──────── RECORDED INFORMATION

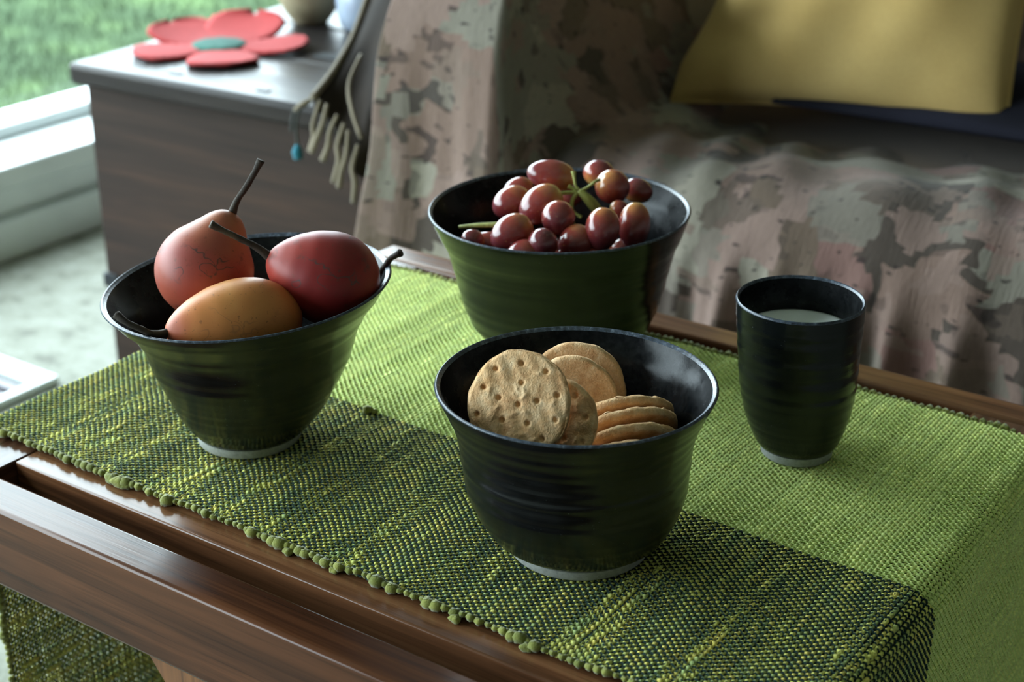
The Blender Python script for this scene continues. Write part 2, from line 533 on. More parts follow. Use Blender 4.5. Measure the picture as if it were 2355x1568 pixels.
struct('floor', (WX - 0.22, 2.1, -3.1, 3.4, -0.1, 0.0), M['carpet'])
struct('ceiling', (WX - 0.22, 2.1, -3.1, 3.4, 2.4, 2.5), M['ceiling'])
struct('wall_back', (WX - 0.22, 2.1, 3.25, 3.4, 0, 2.4), M['wall'])
struct('wall_right', (2.0, 2.1, -3.1, 3.25, 0, 2.4), M['wall'])
struct('wall_front', (WX - 0.22, 2.0, -3.1, -3.0, 0, 2.4), M['wall'])
struct('wall_left', (WX - 0.22, WX, -3.0, -2.7, 0, 2.4), M['wall'])
struct('wall_left', (WX - 0.22, WX, 3.1, 3.25, 0, 2.4), M['wall'])
struct('trim_1', (WX - 0.22, WX, -2.7, 3.1, 1.78, 2.4), M['wall'])
# stepped plinth under the glazing, each step a white painted board
struct('baseboard_left', (WX - 0.20, WX, -2.7, 3.1, 0.0, 0.064), M['white_paint'], 0.003)
struct('trim_2', (WX - 0.21, WX - 0.026, -2.7, 3.1, 0.064, 0.112), M['white_paint'], 0.004)
struct('trim_3', (WX - 0.22, WX - 0.006, -2.7, 3.1, 0.112, 0.150), M['white_paint'], 0.006)
win = tag(empty('window_1', (WX - 0.18, 0.2, 0.15)), kind='structure')
win['label'] = 'white framed picture window behind the dark chest, lawn outside'
for nm, e in (('bottom_frame', (-0.05, 0.040, -2.9, 2.9, 0.0, 0.022)), ('top_frame', (-0.05, 0.05, -2.9, 2.9, 1.58, 1.63)),
              ('side_frame', (-0.05, 0.05, -2.9, -2.84, 0.0, 1.63)), ('side_frame', (-0.05, 0.05, 2.84, 2.9, 0.0, 1.63))):
    box_obj(nm, e, M['white_paint'], win, 0.006)
box_obj('pane', (-0.006, 0.0, -2.84, 2.84, 0.02, 1.6), M['glass'], win)

# lawn outside: gently uneven ground
n = 60
gx = np.linspace(-24, WX - 0.3, n); gy = np.linspace(-10, 22, n)
X, Y = np.meshgrid(gx, gy)
Z = -0.22 + 0.05 * np.sin(X * 1.3) * np.cos(Y * 0.9) + 0.012 * np.maximum(0, -X - 4)**1.5
lawn = obj('lawn', mesh('lawn', np.stack([X, Y, Z], -1).reshape(-1, 3), grid_faces(n, n)), M['lawn'])
tag(lawn, kind='structure')
# tufted blades on the part of the lawn that shows through the glass
NB = 90000
bx_ = WX - 0.35 - 7.5 * rng.random(NB)**1.4; by_ = -2.0 + 11.0 * rng.random(NB)
bz_ = -0.22 + 0.05 * np.sin(bx_ * 1.3) * np.cos(by_ * 0.9) + 0.012 * np.maximum(0, -bx_ - 4)**1.5 - 0.005
hh = rng.uniform(0.03, 0.075, NB); aa = rng.uniform(0, 2*math.pi, NB); ww = rng.uniform(0.003, 0.006, NB); le = rng.uniform(0, 0.05, NB); la = rng.uniform(0, 2*math.pi, NB)
p0 = np.stack([bx_ - np.cos(aa)*ww, by_ - np.sin(aa)*ww, bz_], -1); p1 = np.stack([bx_ + np.cos(aa)*ww, by_ + np.sin(aa)*ww, bz_], -1)
p2 = np.stack([bx_ + np.cos(la)*le, by_ + np.sin(la)*le, bz_ + hh], -1)
gv = np.stack([p0, p1, p2], 1).reshape(-1, 3)
grass = obj('grass', mesh('grass', gv, np.arange(NB*3).reshape(-1, 3)), M['lawn'])
tag(grass, 'green lawn grass seen through the window glass', 'grass', kind='stuff')

# floor grille: white frame with slats
gr = thing('floor_grille', 'white framed floor grille with slats set in the pale carpet', 'grille', (-1.83, 1.05, 0))
for nm, e in (('frame', (-0.20, 0.20, 0.172, 0.208, 0, 0.012)), ('frame', (-0.20, 0.20, -0.21, -0.17, 0, 0.012)),
              ('frame', (0.183, 0.20, -0.17, 0.17, 0, 0.012)), ('frame', (-0.20, -0.16, -0.17, 0.17, 0, 0.012))):
    box_obj(nm, e, M['white_paint'], gr, 0.002)
box_obj('gap_shade_plate', (-0.16, 0.183, -0.17, 0.172, 0.0002, 0.0015), M['grille_grey'], gr)  # dark sheet added to paint the shade between the slats
sl0 = None
for k in range(12):
    y = -0.155 + k * 0.028
    if sl0 is None:
        sl0 = box_obj('slat', (-0.16, 0.183, -0.007, 0.007, 0.0016, 0.009), M['slat_grey'], gr); o = sl0
    else:
        o = sl0.copy(); COL.objects.link(o); o.parent = gr
    o.location = (0, y, 0)

# ------------------------------------------------------------------ coffee table
TT = 0.45
tb = thing('coffee_table', 'low brown wooden coffee table with handle slots along both long edges', 'table', (-0.535, 0.76, 0))
def tl(x0, x1, y0, y1, z0, z1): return (x0 + 0.535, x1 + 0.535, y0 - 0.76, y1 - 0.76, z0, z1)
box_obj('front_rail', tl(-0.828, -0.243, 0.508, 0.537, 0.393, TT), M['table_wood'], tb, 0.003)
box_obj('back_rail', tl(-0.828, -0.243, 0.9765, 1.006, 0.393, TT), M['table_wood_lit'], tb, 0.004)
box_obj('end_board', tl(-0.828, -0.7745, 0.5372, 0.9748, 0.425, TT - 0.0003), M['table_wood_y'], tb, 0.0015)
box_obj('end_board', tl(-0.298, -0.243, 0.5372, 0.9748, 0.425, TT - 0.0003), M['table_wood_y'], tb, 0.0015)
for k, (a, b) in enumerate(((0.555, 0.656), (0.6565, 0.7575), (0.758, 0.859), (0.8595, 0.9605))):
    box_obj('top_board', tl(-0.774, -0.2985, a, b, 0.425, TT), M['table_wood_lit'], tb, 0.0015)
for x in (-0.80, -0.27):
    box_obj('end_apron', tl(x - 0.011, x + 0.011, 0.5375, 0.9745, 0.393, 0.4245), M['table_wood_y'], tb, 0.001)
# crossed folding legs, one pair inside each long rail
def slant_leg(xa, za, xb, zb, y0, y1, w):
    d = np.array([xb - xa, 0, zb - za]); d /= np.linalg.norm(d); nrm = np.array([-d[2], 0, d[0]])
    p = []
    for y in (y0, y1):
        for (x, z), s in (((xa, za), -1), ((xa, za), 1), ((xb, zb), 1), ((xb, zb), -1)):
            q = np.array([x, y, z]) + nrm * s * w / 2
            q[2] = za if z == za else zb
            p.append(q - np.array([-0.535, 0.76, 0]))
    return p, [(0, 1, 2, 3), (7, 6, 5, 4), (0, 4, 5, 1), (1, 5, 6, 2), (2, 6, 7, 3), (3, 7, 4, 0)]
for y0, y1 in ((0.542, 0.562), (0.948, 0.968)):
    for xa, xb, dy in ((-0.678, -0.34, 0.0), (-0.392, -0.73, 0.021 if y0 < 0.7 else -0.021)):
        V, F = slant_leg(xa, 0.4245, xb, 0.0, y0 + dy, y1 + dy, 0.06)
        obj('leg', mesh('leg', V, F, False), M['leg_wood'], tb)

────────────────

- WORK TO COMPLETE: Using the listing above, pick out each line that contains the word "part", then copy it.

- RESULT BELOW:
The Blender Python script for this scene continues. Write part 2, from line 533 on. More parts follow. Use Blender 4.5. Measure the picture as if it were 2355x1568 pixels.
# tufted blades on the part of the lawn that shows through the glass